I use two of these circa 1960s pocket levels resting on the camera bed, one facing forward and the other left to right. Chamonix levels get me close, and then these levels take over. Reaction time of both bubbles almost instantaneous. Plus they work on all my view cameras.
Bought from Harbor Freight a pocket "Digital Angle Gauge". Very accurate and very easy to use with 100% instantaneous readings. BUT.... it takes batteries and you have to calibrate it to 0 degrees level every time you turn it on. Resides in the tool box.
You guys have never seen that enlarger. It's 14ft tall. The easel weighs several hundred pounds, and I can stand on it without deflecting it. The colorhead requires a block and tackle system to lift. So yes, a genuine piece of military surplus hardware saved me thousands of dollars in custom machining. The adjacent enlarger is a Durst L184 8X10 color unit, and it looks tiny by comparison.
Drew,
Does your Durst enlarger use a large doughnut-shaped heavy metal lens holder? I once bought a lens from a closed Los Vegas photo lab and the lens came with a mount like that.

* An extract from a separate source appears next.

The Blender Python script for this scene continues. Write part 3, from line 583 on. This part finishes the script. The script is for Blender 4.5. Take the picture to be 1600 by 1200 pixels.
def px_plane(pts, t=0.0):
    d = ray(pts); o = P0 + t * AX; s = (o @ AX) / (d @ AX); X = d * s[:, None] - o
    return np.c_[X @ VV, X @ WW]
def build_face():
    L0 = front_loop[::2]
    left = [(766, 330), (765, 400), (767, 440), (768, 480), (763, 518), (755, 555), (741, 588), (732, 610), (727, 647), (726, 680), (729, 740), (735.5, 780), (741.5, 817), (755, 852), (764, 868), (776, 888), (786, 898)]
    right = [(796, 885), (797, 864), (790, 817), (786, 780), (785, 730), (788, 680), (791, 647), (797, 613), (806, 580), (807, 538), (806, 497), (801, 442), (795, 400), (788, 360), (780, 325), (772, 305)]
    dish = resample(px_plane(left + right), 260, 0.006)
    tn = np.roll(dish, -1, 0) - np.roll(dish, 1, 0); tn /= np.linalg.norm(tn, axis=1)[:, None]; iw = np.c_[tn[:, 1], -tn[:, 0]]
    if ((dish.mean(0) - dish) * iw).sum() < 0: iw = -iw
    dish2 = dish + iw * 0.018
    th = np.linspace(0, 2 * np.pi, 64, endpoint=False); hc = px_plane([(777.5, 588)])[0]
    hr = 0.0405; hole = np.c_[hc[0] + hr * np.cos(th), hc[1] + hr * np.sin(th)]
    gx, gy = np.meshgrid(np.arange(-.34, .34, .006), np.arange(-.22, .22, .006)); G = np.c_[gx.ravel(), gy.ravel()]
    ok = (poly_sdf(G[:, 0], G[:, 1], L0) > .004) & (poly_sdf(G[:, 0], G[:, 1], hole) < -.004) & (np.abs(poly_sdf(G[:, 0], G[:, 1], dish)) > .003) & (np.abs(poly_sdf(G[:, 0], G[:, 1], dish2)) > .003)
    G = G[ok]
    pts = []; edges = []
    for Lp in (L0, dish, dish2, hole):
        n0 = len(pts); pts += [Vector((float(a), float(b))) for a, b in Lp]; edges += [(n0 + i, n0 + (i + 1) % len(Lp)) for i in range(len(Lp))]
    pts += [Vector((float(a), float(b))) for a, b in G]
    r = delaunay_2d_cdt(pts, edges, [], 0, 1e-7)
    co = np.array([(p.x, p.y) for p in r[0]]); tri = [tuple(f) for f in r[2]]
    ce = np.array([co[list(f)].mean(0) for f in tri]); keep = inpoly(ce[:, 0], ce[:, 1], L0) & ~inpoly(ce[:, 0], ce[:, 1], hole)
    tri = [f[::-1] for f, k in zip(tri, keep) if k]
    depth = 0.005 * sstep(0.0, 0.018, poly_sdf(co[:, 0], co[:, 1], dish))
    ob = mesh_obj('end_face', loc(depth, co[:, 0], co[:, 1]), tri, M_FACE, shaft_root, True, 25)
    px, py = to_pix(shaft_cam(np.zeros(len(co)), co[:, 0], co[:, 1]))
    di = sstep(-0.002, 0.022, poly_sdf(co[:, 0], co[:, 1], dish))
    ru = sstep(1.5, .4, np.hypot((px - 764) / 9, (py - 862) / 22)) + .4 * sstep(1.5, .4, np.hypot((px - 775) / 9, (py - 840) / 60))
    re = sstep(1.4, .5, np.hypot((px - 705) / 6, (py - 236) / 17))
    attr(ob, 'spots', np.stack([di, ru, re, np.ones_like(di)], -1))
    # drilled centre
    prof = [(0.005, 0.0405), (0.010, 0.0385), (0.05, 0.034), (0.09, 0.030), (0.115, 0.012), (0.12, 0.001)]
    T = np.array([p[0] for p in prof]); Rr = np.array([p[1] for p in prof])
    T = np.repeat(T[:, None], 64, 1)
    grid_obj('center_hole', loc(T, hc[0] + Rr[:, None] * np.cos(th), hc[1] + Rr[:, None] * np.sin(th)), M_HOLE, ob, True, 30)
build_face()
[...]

You can have it for the cost of shipping.
If you are interested, I will measure and photograph it for you.
Lemme know.
Terry
A precision bubble level usualy is 0.05mm/m machinist level, this can be found used for $200 . (Ralmike's Precision Machinist Level Cat. # 082-2-556)
Cheap levels say 0.5mm/m , but this has to be checked, if that works in practice like manufacturer says it is not clear to me.
A very flat 1m bar can be used to test the level, when leveled invert the tool right to left to see if it conserves the "reading", then place a 0.5mm plate at one end of the bar to see if that is detected.
To test level performance I placed a 6mm (M6 metric) bolt at the end of the flat bar, every complete tour is 1mm, so half tour should be detected.
I needed that because dry plate coating, where really good leveling is important. http://www.thelightfarm.com/ teaches how to obtain a good level for the coating table, beyond what a cheap level can reach.
Regards.
I sold levels to check levels, and squares to check squares. Might not matter if you're trimming down fence post, but it certainly did to every competent cabinet shop or mechanic. I even used a bar of precision flat stock with a depth micrometer set in it to check the film plane seating in all my view cameras, and guess what.... And yes, the resultant corrections did make a difference in big enlargements. Long ago I learned never to take things for granted. You test shutter speeds, don't you?
Been reading this thread with interest.
I'm always trying to get my landscape horizon line level in the distance. I have a pretty good success (but could be better) using an inexpensive level I purchased at the hardware store.
I'm always anguishing over getting it perfect. Last time I processed my film I noticed the holders were not all that precise, so it appears that they are a variable I need to account for as well. I need to go back and see which ones: the older Riteways or Elites are off...pretty sure it's the Riteways.
I generally level my tripod with the tripods bubble level & then tweak the camera level with a level on the deardorff's base & check the vertical as well. Wonder if the camera is off a bit being it's old (1920's and wood).
Also when I look at the groundglass I tweak to make it level, but am not sure if I should. Plus I don"t have gridlines. I bet that would help!
Need to keep experimenting!
If your film sags or bows, the horizon line will likewise be warped a little, regardless of level. Nor does film typically lie in an exact position in the holder slots, nor the holder in the camera frame. If tolerances were too tight, there would be no margin of error for expansion/contraction stress. So you ultimately have to control the appearance of level in the darkroom. Film flatness requires some kind of precision holder (vac or adhesive).